Your task:
Collect each line holding the string "parts".

— Begin Dataset section —

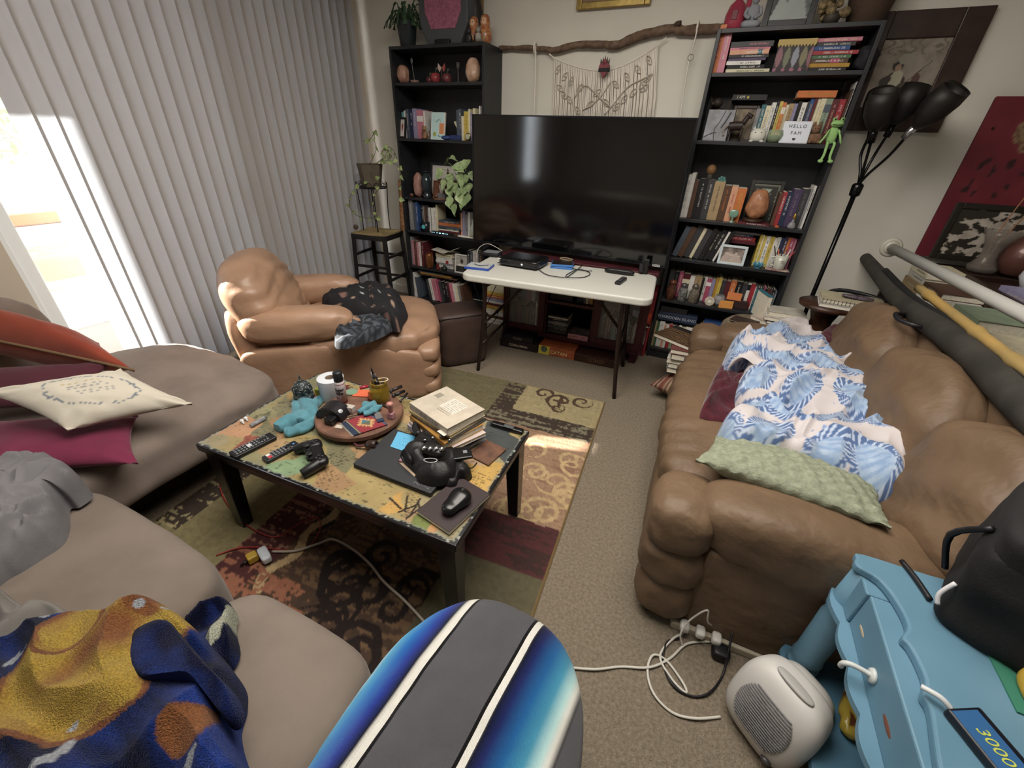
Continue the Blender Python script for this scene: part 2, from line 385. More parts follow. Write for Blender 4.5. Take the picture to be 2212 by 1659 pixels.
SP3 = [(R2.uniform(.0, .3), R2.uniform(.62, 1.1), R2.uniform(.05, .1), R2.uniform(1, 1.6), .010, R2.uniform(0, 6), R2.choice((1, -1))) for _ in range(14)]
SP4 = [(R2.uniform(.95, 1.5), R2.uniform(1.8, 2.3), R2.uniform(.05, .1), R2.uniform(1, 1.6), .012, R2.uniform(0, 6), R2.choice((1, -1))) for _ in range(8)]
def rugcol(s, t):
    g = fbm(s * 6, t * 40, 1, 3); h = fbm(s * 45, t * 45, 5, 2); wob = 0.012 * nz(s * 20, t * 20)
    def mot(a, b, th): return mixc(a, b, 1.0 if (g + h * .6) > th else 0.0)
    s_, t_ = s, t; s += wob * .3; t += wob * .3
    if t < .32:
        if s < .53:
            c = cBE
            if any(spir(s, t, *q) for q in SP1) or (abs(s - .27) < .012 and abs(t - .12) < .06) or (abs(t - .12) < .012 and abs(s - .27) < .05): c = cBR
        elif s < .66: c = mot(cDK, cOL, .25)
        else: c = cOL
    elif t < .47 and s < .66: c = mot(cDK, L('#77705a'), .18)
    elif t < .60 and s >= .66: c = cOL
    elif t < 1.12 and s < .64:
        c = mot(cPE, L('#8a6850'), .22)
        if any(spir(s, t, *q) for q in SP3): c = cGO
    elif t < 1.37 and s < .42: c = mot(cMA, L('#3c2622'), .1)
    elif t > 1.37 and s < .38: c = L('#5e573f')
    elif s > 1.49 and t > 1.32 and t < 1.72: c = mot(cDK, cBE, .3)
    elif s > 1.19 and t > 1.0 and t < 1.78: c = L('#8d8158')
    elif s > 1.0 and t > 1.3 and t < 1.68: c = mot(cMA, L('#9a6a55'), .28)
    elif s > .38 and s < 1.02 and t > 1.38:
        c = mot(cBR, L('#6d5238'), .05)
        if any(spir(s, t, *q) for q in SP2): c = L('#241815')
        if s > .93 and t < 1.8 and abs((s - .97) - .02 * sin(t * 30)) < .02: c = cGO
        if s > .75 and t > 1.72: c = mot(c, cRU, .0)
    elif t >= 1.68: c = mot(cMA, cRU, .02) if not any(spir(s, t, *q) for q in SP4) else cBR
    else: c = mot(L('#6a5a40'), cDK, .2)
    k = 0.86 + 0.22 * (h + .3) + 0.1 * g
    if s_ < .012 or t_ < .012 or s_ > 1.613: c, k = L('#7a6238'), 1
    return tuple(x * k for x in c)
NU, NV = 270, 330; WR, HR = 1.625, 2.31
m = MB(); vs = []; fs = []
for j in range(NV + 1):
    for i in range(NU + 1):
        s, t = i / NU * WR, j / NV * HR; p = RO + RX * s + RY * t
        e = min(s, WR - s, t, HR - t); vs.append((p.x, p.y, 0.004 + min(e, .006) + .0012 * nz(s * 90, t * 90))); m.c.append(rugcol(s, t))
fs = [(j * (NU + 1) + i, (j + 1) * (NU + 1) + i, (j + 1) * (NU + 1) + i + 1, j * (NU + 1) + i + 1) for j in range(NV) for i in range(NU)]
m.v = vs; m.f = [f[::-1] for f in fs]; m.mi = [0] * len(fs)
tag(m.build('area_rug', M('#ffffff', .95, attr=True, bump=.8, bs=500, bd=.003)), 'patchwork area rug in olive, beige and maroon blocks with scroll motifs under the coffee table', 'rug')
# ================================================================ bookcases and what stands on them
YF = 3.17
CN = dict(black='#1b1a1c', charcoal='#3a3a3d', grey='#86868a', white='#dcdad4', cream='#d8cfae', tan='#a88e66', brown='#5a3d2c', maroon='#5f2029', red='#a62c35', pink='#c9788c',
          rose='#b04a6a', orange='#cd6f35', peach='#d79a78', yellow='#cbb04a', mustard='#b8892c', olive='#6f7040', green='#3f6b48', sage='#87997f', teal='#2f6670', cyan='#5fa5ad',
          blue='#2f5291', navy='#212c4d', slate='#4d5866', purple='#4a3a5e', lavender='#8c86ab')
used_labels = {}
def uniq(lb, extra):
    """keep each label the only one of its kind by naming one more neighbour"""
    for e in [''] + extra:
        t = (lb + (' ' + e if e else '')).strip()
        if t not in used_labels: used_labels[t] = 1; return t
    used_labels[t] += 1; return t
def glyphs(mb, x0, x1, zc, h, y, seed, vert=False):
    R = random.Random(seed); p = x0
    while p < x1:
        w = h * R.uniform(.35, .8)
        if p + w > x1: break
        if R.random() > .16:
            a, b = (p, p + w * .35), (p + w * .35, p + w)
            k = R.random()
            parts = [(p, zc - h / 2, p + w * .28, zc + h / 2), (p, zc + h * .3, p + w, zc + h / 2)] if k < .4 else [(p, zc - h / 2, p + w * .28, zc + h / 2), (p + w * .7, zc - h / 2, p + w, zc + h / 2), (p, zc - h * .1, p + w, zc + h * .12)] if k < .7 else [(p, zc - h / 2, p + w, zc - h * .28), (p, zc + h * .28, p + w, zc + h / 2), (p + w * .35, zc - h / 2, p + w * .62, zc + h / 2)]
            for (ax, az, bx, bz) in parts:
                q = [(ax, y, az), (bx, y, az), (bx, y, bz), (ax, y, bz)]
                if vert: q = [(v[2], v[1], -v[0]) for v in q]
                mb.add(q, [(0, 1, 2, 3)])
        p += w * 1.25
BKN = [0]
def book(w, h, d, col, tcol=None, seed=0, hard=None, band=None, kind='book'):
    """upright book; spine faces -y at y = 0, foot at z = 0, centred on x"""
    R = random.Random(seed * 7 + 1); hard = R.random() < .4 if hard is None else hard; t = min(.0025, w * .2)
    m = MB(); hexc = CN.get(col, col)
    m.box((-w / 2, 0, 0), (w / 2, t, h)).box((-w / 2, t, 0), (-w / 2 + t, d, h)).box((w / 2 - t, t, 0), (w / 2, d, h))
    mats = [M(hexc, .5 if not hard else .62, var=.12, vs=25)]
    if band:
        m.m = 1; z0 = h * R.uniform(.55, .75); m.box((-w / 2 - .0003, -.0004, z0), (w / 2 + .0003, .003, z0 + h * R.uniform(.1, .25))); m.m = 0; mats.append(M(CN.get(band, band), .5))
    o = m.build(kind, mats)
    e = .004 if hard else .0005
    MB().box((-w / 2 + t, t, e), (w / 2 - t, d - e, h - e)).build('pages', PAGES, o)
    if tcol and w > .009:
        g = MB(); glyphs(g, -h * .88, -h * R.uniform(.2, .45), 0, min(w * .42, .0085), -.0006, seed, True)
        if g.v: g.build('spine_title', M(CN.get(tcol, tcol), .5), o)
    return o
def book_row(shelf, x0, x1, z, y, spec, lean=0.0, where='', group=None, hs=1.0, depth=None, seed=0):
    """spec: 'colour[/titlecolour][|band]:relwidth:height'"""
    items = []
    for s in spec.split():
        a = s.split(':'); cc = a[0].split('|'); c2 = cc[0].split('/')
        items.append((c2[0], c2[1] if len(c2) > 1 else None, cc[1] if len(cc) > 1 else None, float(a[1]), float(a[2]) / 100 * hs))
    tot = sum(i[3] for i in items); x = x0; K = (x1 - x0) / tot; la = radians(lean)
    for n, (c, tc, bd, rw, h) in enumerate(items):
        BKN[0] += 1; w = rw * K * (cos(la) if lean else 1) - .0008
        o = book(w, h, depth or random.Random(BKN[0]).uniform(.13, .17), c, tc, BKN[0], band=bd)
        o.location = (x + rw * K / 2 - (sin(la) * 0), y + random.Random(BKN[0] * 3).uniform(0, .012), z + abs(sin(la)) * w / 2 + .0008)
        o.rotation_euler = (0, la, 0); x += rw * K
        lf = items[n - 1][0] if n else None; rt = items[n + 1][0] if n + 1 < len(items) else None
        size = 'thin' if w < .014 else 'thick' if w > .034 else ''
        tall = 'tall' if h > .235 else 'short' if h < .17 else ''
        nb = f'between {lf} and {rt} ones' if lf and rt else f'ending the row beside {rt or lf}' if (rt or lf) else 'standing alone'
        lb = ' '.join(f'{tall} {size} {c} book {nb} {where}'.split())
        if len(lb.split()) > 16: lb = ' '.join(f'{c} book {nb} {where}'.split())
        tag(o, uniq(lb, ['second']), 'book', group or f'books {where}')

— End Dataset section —

Answer to this task:
Continue the Blender Python script for this scene: part 2, from line 385. More parts follow. Write for Blender 4.5. Take the picture to be 2212 by 1659 pixels.
            parts = [(p, zc - h / 2, p + w * .28, zc + h / 2), (p, zc + h * .3, p + w, zc + h / 2)] if k < .4 else [(p, zc - h / 2, p + w * .28, zc + h / 2), (p + w * .7, zc - h / 2, p + w, zc + h / 2), (p, zc - h * .1, p + w, zc + h * .12)] if k < .7 else [(p, zc - h / 2, p + w, zc - h * .28), (p, zc + h * .28, p + w, zc + h / 2), (p + w * .35, zc - h / 2, p + w * .62, zc + h / 2)]
            for (ax, az, bx, bz) in parts:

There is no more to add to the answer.